(Dataset records)

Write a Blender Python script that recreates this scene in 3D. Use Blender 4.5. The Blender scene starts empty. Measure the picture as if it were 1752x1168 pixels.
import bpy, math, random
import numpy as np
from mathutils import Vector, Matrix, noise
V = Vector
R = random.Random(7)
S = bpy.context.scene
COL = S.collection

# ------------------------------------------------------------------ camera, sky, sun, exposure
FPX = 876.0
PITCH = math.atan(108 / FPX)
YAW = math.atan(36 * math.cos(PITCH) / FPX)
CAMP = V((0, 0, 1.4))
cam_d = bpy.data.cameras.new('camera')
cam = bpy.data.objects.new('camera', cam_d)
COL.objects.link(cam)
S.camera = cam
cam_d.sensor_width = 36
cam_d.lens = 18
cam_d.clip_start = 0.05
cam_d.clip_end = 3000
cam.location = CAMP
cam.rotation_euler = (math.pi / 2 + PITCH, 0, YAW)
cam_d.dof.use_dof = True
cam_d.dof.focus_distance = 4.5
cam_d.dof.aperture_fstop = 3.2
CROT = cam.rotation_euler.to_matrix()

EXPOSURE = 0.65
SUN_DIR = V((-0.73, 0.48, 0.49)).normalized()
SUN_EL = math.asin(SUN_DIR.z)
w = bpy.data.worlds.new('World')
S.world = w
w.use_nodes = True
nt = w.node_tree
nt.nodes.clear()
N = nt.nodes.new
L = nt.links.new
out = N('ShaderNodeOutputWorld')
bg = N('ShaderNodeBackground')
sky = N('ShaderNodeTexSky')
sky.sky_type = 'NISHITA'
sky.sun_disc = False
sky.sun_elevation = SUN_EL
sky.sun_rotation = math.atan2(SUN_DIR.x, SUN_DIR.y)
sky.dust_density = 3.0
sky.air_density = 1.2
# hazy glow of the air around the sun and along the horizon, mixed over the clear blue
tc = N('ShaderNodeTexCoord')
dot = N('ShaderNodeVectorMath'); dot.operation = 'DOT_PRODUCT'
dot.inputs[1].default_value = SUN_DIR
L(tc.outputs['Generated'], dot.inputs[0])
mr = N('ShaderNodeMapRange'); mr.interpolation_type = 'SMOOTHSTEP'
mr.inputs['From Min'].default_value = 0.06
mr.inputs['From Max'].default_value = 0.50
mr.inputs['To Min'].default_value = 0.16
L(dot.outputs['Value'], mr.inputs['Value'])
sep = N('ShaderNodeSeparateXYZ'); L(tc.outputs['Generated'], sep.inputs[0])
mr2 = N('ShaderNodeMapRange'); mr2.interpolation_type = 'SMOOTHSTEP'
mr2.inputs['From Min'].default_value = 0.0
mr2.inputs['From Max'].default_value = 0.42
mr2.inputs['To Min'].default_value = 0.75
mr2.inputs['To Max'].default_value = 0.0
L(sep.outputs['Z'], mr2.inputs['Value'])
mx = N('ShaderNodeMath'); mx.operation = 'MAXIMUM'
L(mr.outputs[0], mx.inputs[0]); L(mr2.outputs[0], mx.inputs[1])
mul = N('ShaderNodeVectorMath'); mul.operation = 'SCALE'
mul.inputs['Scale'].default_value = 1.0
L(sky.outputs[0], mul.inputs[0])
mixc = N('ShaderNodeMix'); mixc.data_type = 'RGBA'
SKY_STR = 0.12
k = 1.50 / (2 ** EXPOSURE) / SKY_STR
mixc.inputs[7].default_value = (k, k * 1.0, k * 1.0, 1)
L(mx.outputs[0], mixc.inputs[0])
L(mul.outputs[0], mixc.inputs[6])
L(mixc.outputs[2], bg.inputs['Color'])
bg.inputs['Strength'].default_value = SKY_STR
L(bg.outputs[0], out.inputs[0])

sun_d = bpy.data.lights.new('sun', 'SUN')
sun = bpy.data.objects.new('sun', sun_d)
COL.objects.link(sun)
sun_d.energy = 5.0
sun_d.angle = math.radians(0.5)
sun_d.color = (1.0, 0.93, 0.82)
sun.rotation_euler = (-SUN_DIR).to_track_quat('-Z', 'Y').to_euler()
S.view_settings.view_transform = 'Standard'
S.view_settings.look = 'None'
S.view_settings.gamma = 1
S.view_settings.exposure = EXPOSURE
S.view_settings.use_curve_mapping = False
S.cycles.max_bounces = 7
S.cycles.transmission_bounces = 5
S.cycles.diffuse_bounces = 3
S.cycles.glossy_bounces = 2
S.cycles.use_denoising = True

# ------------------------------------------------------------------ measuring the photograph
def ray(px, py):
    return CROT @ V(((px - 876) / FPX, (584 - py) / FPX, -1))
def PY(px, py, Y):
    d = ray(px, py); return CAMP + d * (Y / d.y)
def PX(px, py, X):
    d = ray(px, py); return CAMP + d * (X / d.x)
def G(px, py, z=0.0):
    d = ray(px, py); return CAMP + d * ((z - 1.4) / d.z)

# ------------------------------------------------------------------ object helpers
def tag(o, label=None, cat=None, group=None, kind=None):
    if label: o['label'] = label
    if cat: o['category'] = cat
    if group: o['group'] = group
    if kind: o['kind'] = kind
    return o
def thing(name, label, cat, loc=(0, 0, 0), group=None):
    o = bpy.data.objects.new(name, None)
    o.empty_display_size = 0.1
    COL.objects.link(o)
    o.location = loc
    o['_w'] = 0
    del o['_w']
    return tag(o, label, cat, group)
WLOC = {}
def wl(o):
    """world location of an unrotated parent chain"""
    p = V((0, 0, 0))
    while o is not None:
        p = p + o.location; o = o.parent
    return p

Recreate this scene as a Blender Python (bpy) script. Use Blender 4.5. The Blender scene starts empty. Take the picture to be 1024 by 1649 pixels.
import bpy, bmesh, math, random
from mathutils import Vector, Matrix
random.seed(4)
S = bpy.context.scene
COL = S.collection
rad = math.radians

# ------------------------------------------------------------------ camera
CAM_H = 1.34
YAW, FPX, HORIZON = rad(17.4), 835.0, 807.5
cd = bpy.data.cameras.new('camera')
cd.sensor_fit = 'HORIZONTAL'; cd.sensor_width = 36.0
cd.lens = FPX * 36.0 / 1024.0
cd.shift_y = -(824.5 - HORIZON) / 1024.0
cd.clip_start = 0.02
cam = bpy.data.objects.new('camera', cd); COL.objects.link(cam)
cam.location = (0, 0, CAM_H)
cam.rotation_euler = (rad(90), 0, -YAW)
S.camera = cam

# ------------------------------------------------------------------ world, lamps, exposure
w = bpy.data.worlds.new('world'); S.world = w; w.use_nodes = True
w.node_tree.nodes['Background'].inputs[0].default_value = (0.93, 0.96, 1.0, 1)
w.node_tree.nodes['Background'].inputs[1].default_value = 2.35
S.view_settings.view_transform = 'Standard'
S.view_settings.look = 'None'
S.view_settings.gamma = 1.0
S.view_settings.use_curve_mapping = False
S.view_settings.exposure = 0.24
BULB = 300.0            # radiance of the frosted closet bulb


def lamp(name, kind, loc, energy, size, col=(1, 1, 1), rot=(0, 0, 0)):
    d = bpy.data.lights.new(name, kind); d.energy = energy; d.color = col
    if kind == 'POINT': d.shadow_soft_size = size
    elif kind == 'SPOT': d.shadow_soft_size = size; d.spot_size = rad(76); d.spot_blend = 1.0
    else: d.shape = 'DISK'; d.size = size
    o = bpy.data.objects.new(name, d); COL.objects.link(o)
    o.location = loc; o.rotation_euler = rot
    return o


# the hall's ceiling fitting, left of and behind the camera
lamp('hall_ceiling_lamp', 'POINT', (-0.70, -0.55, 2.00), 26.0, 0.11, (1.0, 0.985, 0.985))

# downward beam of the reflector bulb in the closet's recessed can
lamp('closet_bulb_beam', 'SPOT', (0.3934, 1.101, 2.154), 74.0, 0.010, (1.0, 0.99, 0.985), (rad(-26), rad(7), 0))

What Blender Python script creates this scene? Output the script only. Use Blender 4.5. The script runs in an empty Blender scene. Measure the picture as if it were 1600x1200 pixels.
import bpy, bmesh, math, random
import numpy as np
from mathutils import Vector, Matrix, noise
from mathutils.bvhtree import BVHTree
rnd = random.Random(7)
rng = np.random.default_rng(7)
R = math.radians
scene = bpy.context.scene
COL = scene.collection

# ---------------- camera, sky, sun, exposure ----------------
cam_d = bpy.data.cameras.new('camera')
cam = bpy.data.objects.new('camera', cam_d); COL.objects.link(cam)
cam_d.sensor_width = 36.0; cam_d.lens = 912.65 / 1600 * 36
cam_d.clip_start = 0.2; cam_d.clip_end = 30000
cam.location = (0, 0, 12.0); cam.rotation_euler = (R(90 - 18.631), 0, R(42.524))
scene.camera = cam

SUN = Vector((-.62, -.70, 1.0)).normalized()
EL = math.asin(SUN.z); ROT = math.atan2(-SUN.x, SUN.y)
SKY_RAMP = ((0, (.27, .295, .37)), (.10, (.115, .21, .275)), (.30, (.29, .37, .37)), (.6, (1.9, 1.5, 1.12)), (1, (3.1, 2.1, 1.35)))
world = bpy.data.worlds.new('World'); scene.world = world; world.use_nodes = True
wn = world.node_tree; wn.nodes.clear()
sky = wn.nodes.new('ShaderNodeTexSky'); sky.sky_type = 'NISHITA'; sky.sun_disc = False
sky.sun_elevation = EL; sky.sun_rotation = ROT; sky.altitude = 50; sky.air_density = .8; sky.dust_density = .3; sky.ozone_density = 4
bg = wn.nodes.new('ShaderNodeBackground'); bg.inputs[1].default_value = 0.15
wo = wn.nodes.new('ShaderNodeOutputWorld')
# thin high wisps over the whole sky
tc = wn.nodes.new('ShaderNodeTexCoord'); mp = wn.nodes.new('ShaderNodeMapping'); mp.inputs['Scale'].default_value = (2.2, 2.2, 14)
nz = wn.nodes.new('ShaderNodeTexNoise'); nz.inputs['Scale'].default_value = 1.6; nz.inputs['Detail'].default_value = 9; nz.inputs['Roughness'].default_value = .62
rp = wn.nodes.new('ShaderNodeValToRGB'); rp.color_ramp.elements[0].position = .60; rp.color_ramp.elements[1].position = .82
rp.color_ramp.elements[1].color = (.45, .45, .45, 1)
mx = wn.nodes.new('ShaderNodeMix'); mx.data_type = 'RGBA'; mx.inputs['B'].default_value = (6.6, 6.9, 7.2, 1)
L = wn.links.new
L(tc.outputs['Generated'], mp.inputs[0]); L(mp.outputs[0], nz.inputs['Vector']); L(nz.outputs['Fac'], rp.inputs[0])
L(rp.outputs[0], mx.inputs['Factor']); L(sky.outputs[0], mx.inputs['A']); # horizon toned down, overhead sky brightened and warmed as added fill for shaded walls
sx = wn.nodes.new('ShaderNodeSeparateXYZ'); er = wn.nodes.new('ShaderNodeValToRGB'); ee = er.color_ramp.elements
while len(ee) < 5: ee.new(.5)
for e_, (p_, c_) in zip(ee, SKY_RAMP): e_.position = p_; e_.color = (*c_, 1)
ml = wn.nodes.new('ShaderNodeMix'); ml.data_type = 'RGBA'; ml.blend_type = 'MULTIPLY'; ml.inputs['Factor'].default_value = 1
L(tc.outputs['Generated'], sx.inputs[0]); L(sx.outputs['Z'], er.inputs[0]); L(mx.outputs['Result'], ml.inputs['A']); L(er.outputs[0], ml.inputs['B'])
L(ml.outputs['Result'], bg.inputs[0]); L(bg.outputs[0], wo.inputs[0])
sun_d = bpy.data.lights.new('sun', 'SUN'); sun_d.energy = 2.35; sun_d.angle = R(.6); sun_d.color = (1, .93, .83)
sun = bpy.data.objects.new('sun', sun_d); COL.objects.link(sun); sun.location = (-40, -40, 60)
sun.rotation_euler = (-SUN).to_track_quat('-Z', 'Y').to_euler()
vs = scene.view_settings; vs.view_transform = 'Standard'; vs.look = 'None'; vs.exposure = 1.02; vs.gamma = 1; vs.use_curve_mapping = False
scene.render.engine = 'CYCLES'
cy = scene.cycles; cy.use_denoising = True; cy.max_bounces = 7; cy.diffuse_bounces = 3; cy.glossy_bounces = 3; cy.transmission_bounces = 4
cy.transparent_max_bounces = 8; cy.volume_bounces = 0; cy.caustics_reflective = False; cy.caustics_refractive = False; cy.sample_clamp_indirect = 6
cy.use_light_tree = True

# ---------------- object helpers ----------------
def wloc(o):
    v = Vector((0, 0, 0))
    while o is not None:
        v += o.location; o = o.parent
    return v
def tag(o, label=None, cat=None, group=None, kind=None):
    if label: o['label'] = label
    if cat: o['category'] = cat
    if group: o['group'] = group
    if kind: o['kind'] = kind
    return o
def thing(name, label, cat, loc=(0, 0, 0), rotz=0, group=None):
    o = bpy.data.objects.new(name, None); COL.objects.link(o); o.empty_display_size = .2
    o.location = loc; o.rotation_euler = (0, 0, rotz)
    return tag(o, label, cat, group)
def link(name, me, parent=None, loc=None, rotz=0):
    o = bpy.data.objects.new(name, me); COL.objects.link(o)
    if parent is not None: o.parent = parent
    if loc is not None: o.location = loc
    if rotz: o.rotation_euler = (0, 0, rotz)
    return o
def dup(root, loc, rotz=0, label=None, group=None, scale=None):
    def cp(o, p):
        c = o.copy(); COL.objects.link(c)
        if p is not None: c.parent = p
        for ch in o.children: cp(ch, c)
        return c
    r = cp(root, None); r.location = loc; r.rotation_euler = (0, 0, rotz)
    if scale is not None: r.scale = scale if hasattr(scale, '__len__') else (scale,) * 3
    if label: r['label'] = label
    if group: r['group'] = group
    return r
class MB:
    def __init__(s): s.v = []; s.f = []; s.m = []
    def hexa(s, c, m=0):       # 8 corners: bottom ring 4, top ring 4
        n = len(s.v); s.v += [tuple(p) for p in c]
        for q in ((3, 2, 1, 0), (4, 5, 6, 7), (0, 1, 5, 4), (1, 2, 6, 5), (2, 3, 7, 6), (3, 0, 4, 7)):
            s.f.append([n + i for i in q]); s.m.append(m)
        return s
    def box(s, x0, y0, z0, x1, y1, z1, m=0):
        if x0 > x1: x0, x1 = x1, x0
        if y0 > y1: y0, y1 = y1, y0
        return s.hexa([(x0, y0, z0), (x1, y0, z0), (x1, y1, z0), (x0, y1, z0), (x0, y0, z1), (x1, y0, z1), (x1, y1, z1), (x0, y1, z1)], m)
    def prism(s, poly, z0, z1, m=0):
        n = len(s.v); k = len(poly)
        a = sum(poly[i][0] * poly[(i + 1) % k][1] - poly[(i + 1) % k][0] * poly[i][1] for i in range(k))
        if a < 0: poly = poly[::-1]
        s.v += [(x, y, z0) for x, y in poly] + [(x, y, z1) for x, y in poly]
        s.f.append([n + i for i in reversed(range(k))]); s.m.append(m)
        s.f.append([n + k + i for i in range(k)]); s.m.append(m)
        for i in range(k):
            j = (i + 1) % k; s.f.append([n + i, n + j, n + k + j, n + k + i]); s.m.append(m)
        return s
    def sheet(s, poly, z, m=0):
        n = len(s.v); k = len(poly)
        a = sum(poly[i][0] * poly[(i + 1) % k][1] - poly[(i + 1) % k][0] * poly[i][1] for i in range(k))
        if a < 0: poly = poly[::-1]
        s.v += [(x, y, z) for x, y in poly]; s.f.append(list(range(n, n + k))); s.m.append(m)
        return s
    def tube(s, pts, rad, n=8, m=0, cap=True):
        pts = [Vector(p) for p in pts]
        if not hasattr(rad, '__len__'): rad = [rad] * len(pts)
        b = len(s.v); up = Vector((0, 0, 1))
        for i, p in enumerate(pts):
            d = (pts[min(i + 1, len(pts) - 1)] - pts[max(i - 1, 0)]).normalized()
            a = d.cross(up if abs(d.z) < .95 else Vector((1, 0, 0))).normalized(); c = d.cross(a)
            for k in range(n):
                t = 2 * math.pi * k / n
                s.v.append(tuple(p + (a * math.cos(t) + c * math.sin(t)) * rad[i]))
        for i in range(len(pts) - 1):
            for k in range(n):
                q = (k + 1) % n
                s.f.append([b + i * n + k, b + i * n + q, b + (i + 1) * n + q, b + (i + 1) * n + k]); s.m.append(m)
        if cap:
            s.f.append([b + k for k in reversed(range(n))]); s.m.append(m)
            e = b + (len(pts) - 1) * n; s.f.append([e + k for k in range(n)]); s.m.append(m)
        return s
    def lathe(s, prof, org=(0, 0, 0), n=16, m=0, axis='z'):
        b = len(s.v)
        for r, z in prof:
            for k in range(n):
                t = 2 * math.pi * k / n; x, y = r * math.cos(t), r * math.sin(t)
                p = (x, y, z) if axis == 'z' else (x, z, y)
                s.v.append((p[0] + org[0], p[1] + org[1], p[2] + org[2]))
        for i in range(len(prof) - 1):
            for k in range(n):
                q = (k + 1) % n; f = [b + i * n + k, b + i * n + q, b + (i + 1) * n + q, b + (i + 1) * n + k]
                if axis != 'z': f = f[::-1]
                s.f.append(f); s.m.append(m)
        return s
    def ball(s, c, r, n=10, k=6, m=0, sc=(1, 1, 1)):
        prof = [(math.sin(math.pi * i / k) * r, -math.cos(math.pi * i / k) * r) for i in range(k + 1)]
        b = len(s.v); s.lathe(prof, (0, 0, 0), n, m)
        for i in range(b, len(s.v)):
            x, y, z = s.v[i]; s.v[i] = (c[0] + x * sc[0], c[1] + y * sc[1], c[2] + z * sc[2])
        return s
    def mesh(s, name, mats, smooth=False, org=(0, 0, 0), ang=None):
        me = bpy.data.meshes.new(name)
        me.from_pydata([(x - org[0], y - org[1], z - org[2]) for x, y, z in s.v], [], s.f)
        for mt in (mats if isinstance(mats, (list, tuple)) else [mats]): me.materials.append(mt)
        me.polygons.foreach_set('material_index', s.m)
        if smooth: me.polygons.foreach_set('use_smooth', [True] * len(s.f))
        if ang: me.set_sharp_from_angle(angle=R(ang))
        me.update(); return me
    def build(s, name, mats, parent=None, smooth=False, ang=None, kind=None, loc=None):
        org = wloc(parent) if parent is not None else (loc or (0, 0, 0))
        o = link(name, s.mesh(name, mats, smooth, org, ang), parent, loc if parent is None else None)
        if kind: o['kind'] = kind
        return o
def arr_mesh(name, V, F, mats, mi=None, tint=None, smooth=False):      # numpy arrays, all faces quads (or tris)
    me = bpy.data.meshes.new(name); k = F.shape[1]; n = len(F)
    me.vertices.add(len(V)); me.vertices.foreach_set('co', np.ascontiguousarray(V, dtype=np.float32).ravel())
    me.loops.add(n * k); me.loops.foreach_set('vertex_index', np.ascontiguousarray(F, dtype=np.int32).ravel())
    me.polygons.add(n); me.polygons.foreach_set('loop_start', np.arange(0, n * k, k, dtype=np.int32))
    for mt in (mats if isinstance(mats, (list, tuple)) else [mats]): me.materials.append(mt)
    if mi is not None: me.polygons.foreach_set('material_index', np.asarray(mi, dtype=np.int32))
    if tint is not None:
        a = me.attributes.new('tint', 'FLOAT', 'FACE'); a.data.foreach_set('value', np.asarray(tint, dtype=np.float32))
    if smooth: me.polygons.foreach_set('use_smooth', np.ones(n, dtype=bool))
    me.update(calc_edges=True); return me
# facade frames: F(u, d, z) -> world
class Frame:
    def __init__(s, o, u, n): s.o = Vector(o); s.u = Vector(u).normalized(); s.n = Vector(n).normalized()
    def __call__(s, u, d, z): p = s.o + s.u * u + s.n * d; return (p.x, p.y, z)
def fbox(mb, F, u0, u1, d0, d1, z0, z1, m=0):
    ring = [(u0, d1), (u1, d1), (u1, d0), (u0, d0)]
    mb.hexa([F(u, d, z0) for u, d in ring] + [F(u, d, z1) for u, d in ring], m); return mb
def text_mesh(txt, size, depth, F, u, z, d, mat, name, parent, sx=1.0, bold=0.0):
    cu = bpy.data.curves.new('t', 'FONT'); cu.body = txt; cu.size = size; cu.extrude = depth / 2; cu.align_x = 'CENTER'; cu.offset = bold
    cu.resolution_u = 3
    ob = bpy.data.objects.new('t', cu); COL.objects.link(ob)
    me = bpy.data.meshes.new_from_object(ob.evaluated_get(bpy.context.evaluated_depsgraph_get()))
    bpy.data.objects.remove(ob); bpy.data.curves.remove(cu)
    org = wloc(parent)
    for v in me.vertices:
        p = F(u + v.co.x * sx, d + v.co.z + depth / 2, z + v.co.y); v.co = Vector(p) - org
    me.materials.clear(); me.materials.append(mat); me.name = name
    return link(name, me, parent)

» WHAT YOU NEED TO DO
With the first line being the one containing "What Blender Python" and the last line the one containing "scene.camera = cam", transcribe exactly the lines above that fall in that range.

» SOLUTION TO THE EXERCISE
What Blender Python script creates this scene? Output the script only. Use Blender 4.5. The script runs in an empty Blender scene. Measure the picture as if it were 1600x1200 pixels.
import bpy, bmesh, math, random
import numpy as np
from mathutils import Vector, Matrix, noise
from mathutils.bvhtree import BVHTree
rnd = random.Random(7)
rng = np.random.default_rng(7)
R = math.radians
scene = bpy.context.scene
COL = scene.collection

# ---------------- camera, sky, sun, exposure ----------------
cam_d = bpy.data.cameras.new('camera')
cam = bpy.data.objects.new('camera', cam_d); COL.objects.link(cam)
cam_d.sensor_width = 36.0; cam_d.lens = 912.65 / 1600 * 36
cam_d.clip_start = 0.2; cam_d.clip_end = 30000
cam.location = (0, 0, 12.0); cam.rotation_euler = (R(90 - 18.631), 0, R(42.524))
scene.camera = cam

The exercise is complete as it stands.